# Task brief:
Every line must be returned precisely as it is written.

# Data extract:
────────────────────

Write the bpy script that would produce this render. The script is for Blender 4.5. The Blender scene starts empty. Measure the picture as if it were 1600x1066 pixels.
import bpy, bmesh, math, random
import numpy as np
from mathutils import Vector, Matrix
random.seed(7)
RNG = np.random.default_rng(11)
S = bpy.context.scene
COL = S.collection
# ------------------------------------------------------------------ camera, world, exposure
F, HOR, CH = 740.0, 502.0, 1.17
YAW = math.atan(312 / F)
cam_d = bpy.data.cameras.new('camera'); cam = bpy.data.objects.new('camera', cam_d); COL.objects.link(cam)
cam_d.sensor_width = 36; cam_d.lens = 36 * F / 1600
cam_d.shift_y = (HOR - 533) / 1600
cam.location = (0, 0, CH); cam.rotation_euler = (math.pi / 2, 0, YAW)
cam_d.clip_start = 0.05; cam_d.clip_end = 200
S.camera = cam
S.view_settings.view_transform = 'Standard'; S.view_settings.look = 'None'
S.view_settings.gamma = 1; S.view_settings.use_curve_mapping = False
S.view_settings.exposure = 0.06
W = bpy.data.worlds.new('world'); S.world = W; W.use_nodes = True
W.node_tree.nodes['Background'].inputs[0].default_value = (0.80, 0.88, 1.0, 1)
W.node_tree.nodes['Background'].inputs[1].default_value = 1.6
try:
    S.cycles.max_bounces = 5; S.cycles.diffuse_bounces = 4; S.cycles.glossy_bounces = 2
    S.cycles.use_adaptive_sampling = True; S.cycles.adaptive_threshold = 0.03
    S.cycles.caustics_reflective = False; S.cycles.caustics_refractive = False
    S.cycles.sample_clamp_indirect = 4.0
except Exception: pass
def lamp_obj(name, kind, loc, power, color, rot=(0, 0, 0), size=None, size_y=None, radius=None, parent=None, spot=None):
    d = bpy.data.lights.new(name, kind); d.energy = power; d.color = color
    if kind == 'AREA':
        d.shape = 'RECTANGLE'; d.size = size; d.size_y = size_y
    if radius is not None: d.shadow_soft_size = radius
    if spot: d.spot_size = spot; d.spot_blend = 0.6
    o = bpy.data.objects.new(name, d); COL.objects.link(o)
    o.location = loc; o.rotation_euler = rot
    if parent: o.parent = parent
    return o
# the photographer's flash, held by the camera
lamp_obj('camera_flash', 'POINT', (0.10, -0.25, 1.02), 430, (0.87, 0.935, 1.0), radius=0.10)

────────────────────

# Reply to the task:
Write the bpy script that would produce this render. The script is for Blender 4.5. The Blender scene starts empty. Measure the picture as if it were 1600x1066 pixels.
import bpy, bmesh, math, random
import numpy as np
from mathutils import Vector, Matrix
random.seed(7)
RNG = np.random.default_rng(11)
S = bpy.context.scene
COL = S.collection
# ------------------------------------------------------------------ camera, world, exposure
F, HOR, CH = 740.0, 502.0, 1.17
YAW = math.atan(312 / F)
cam_d = bpy.data.cameras.new('camera'); cam = bpy.data.objects.new('camera', cam_d); COL.objects.link(cam)
cam_d.sensor_width = 36; cam_d.lens = 36 * F / 1600
cam_d.shift_y = (HOR - 533) / 1600
cam.location = (0, 0, CH); cam.rotation_euler = (math.pi / 2, 0, YAW)
cam_d.clip_start = 0.05; cam_d.clip_end = 200
S.camera = cam
S.view_settings.view_transform = 'Standard'; S.view_settings.look = 'None'
S.view_settings.gamma = 1; S.view_settings.use_curve_mapping = False
S.view_settings.exposure = 0.06
W = bpy.data.worlds.new('world'); S.world = W; W.use_nodes = True
W.node_tree.nodes['Background'].inputs[0].default_value = (0.80, 0.88, 1.0, 1)
W.node_tree.nodes['Background'].inputs[1].default_value = 1.6
try:
    S.cycles.max_bounces = 5; S.cycles.diffuse_bounces = 4; S.cycles.glossy_bounces = 2
    S.cycles.use_adaptive_sampling = True; S.cycles.adaptive_threshold = 0.03
    S.cycles.caustics_reflective = False; S.cycles.caustics_refractive = False
    S.cycles.sample_clamp_indirect = 4.0
except Exception: pass
def lamp_obj(name, kind, loc, power, color, rot=(0, 0, 0), size=None, size_y=None, radius=None, parent=None, spot=None):
    d = bpy.data.lights.new(name, kind); d.energy = power; d.color = color
    if kind == 'AREA':
        d.shape = 'RECTANGLE'; d.size = size; d.size_y = size_y
    if radius is not None: d.shadow_soft_size = radius
    if spot: d.spot_size = spot; d.spot_blend = 0.6
    o = bpy.data.objects.new(name, d); COL.objects.link(o)
    o.location = loc; o.rotation_euler = rot
    if parent: o.parent = parent
    return o
# the photographer's flash, held by the camera
lamp_obj('camera_flash', 'POINT', (0.10, -0.25, 1.02), 430, (0.87, 0.935, 1.0), radius=0.10)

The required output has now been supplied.